>> START DATASET EXTRACT

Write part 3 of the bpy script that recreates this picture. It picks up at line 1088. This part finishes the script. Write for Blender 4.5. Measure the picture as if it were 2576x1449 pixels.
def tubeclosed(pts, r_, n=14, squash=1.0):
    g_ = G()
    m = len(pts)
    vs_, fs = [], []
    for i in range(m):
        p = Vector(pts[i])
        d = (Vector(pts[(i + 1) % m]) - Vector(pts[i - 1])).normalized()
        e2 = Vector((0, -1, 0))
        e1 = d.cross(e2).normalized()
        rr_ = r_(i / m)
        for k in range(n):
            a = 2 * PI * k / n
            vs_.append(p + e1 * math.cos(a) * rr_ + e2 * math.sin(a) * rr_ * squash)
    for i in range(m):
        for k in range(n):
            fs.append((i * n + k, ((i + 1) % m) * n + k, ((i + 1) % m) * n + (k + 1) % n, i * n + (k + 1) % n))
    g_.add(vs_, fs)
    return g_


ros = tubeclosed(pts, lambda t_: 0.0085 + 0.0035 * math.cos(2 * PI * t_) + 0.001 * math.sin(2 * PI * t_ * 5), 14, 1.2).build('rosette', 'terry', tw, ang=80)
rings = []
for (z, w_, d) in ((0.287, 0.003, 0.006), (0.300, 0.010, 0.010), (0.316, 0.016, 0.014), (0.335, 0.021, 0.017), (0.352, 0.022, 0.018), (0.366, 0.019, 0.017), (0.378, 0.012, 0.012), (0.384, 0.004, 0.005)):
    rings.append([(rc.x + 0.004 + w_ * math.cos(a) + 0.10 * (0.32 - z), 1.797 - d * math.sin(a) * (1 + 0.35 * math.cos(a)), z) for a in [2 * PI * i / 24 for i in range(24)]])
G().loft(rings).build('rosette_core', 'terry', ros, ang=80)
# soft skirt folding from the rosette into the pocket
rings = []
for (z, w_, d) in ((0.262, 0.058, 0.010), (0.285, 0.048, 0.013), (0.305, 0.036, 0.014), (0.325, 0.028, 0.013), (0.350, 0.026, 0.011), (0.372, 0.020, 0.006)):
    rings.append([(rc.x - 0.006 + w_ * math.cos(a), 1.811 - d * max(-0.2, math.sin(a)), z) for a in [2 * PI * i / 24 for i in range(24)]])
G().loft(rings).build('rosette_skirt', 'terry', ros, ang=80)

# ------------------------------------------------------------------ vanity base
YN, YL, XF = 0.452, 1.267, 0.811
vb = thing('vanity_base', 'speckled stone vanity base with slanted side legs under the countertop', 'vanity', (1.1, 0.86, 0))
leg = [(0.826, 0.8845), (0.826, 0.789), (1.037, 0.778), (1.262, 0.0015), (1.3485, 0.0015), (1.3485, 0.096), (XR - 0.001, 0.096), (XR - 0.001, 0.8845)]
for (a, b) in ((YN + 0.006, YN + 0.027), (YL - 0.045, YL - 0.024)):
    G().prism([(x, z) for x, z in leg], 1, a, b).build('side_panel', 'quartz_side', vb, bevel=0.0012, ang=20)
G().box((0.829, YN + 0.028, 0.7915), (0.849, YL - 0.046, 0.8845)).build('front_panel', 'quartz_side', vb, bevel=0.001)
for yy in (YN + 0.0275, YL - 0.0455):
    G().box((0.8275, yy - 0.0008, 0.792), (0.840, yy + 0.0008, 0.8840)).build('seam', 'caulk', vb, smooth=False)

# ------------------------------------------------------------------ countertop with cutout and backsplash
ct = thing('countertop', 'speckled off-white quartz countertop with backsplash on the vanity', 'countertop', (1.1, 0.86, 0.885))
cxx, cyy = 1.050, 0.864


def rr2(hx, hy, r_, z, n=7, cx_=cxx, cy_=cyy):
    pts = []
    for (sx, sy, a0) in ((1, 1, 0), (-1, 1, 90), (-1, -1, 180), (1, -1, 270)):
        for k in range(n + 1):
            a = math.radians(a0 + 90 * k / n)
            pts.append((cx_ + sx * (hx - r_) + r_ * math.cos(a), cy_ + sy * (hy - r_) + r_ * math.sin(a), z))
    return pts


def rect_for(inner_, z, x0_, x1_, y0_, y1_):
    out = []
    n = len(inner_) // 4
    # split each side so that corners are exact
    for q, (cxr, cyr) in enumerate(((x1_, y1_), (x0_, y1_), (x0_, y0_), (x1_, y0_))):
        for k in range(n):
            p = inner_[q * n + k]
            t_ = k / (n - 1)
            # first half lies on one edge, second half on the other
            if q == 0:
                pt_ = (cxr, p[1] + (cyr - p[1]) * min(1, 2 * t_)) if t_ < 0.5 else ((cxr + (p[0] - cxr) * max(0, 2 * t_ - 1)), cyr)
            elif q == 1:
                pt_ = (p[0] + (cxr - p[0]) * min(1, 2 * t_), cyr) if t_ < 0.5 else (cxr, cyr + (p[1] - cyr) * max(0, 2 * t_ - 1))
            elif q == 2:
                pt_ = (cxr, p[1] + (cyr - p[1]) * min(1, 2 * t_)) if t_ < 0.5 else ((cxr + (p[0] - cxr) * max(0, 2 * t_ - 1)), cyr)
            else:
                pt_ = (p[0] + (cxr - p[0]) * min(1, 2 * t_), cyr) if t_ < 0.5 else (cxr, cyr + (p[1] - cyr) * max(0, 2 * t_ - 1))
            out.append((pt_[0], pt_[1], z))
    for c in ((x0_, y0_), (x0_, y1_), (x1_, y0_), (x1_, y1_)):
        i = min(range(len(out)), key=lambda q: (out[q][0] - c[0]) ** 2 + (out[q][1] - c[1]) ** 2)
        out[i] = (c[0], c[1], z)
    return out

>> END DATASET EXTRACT

**GOAL:** Repeat exactly the lines from the one containing "G().prism([(x, z) for" through the one containing "cxx, cyy = 1.050, 0.864", both included, and nothing else.

**COMPLETE OUTPUT:**
    G().prism([(x, z) for x, z in leg], 1, a, b).build('side_panel', 'quartz_side', vb, bevel=0.0012, ang=20)
G().box((0.829, YN + 0.028, 0.7915), (0.849, YL - 0.046, 0.8845)).build('front_panel', 'quartz_side', vb, bevel=0.001)
for yy in (YN + 0.0275, YL - 0.0455):
    G().box((0.8275, yy - 0.0008, 0.792), (0.840, yy + 0.0008, 0.8840)).build('seam', 'caulk', vb, smooth=False)

# ------------------------------------------------------------------ countertop with cutout and backsplash
ct = thing('countertop', 'speckled off-white quartz countertop with backsplash on the vanity', 'countertop', (1.1, 0.86, 0.885))
cxx, cyy = 1.050, 0.864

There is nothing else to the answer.